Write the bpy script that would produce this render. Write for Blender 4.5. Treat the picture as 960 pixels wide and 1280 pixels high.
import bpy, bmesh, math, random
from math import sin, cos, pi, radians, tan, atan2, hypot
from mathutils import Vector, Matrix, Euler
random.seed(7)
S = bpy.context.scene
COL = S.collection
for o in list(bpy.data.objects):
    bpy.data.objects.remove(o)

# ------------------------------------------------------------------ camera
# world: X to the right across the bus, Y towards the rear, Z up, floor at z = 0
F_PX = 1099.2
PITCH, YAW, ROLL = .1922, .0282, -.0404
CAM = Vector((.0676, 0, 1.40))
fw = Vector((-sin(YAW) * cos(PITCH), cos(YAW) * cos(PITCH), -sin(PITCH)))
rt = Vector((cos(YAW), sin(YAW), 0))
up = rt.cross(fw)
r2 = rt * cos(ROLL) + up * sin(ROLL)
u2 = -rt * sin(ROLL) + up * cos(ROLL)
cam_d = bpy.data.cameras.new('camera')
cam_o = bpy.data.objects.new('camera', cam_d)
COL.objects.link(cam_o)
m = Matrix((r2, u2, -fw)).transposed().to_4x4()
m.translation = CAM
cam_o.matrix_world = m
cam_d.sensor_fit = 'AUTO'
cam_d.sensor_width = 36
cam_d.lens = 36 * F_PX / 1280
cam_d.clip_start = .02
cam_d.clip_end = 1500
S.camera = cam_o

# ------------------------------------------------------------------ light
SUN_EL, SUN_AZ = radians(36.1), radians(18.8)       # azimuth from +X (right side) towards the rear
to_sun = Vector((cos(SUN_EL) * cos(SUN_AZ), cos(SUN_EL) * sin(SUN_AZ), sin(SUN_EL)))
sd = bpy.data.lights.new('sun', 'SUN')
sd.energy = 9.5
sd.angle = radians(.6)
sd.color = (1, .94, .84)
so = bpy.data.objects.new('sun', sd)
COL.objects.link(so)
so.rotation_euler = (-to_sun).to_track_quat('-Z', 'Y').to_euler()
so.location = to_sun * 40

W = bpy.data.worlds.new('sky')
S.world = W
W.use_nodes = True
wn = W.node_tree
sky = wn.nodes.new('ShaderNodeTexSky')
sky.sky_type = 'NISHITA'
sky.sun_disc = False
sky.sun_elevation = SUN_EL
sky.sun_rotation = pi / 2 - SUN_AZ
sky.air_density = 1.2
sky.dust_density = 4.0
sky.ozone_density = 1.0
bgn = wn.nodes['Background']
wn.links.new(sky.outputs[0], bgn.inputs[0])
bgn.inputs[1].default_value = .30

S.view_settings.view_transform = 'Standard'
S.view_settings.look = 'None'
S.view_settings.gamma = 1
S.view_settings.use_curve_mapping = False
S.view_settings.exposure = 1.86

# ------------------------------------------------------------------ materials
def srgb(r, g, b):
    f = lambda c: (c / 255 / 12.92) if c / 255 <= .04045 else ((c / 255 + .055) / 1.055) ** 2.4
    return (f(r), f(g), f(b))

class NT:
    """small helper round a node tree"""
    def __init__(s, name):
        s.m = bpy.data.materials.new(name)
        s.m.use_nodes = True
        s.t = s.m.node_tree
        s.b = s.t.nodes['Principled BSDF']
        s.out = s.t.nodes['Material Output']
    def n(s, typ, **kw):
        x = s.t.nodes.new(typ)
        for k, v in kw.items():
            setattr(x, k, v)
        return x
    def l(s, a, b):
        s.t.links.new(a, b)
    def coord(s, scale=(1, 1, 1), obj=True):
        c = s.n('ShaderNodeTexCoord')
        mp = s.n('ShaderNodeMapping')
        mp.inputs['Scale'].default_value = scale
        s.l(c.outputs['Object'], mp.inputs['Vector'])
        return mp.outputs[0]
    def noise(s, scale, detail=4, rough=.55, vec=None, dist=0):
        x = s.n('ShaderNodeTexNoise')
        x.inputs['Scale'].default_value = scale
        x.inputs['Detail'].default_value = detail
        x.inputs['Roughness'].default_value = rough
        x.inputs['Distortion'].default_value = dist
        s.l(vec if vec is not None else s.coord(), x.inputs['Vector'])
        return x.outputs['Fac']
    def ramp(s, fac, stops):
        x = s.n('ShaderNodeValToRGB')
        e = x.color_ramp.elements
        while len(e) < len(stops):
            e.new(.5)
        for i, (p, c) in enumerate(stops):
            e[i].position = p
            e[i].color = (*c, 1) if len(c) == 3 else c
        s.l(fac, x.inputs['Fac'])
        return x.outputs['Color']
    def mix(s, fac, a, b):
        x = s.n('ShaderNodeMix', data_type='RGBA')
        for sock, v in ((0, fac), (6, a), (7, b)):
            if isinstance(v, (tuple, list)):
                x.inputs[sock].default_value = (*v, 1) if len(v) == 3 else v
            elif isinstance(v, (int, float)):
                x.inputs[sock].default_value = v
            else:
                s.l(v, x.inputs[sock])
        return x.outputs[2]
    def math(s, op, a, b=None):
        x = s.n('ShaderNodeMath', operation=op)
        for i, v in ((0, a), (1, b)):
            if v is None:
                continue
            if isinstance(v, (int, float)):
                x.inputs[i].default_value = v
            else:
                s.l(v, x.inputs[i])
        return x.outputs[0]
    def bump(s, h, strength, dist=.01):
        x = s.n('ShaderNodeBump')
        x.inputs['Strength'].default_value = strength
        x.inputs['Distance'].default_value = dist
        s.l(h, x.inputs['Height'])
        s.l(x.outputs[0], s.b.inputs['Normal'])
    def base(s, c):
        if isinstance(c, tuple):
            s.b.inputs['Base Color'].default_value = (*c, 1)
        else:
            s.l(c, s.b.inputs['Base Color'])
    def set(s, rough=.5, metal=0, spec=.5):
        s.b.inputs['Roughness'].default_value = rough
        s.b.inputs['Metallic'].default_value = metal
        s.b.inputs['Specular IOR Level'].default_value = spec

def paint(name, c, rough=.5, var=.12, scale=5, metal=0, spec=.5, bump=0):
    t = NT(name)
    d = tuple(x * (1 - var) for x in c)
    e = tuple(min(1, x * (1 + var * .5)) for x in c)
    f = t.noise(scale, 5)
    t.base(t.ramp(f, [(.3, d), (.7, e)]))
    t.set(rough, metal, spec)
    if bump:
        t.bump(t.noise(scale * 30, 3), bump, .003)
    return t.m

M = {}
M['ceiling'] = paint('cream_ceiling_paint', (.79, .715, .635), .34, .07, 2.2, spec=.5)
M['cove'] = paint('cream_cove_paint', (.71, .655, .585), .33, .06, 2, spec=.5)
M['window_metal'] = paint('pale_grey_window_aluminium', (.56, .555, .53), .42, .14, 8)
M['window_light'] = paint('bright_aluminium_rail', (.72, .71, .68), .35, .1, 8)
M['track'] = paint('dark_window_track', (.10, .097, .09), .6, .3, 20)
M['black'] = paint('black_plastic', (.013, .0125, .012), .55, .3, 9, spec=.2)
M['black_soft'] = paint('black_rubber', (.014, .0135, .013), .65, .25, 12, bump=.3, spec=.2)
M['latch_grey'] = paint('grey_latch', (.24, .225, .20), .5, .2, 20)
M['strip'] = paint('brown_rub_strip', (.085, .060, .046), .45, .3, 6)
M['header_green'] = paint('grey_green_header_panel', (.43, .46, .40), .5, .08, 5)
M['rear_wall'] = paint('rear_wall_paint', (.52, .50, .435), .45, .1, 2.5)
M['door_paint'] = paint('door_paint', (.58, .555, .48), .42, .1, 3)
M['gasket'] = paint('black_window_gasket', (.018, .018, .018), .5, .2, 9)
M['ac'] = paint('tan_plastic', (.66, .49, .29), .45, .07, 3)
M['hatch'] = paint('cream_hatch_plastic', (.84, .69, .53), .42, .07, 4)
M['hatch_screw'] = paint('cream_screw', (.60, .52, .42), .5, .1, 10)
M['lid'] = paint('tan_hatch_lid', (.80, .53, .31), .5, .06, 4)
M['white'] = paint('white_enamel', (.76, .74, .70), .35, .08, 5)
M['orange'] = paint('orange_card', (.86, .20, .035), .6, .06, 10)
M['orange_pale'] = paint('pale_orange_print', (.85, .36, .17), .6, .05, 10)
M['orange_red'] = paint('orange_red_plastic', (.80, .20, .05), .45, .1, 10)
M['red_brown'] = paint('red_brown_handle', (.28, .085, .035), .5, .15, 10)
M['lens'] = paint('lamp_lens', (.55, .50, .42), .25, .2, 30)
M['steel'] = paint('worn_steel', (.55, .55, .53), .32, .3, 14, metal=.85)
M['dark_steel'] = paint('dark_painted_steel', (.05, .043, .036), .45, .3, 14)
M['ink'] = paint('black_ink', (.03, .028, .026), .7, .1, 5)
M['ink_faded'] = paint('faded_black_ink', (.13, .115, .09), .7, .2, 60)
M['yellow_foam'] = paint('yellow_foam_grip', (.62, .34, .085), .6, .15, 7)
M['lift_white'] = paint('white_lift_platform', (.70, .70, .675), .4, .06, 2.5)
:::
» Aim of the exercise: Return nothing but the lines from the start of the listing above through the line containing "S.camera = cam_o", exactly as given.

» Response to the exercise:
Write the bpy script that would produce this render. Write for Blender 4.5. Treat the picture as 960 pixels wide and 1280 pixels high.
import bpy, bmesh, math, random
from math import sin, cos, pi, radians, tan, atan2, hypot
from mathutils import Vector, Matrix, Euler
random.seed(7)
S = bpy.context.scene
COL = S.collection
for o in list(bpy.data.objects):
    bpy.data.objects.remove(o)

# ------------------------------------------------------------------ camera
# world: X to the right across the bus, Y towards the rear, Z up, floor at z = 0
F_PX = 1099.2
PITCH, YAW, ROLL = .1922, .0282, -.0404
CAM = Vector((.0676, 0, 1.40))
fw = Vector((-sin(YAW) * cos(PITCH), cos(YAW) * cos(PITCH), -sin(PITCH)))
rt = Vector((cos(YAW), sin(YAW), 0))
up = rt.cross(fw)
r2 = rt * cos(ROLL) + up * sin(ROLL)
u2 = -rt * sin(ROLL) + up * cos(ROLL)
cam_d = bpy.data.cameras.new('camera')
cam_o = bpy.data.objects.new('camera', cam_d)
COL.objects.link(cam_o)
m = Matrix((r2, u2, -fw)).transposed().to_4x4()
m.translation = CAM
cam_o.matrix_world = m
cam_d.sensor_fit = 'AUTO'
cam_d.sensor_width = 36
cam_d.lens = 36 * F_PX / 1280
cam_d.clip_start = .02
cam_d.clip_end = 1500
S.camera = cam_o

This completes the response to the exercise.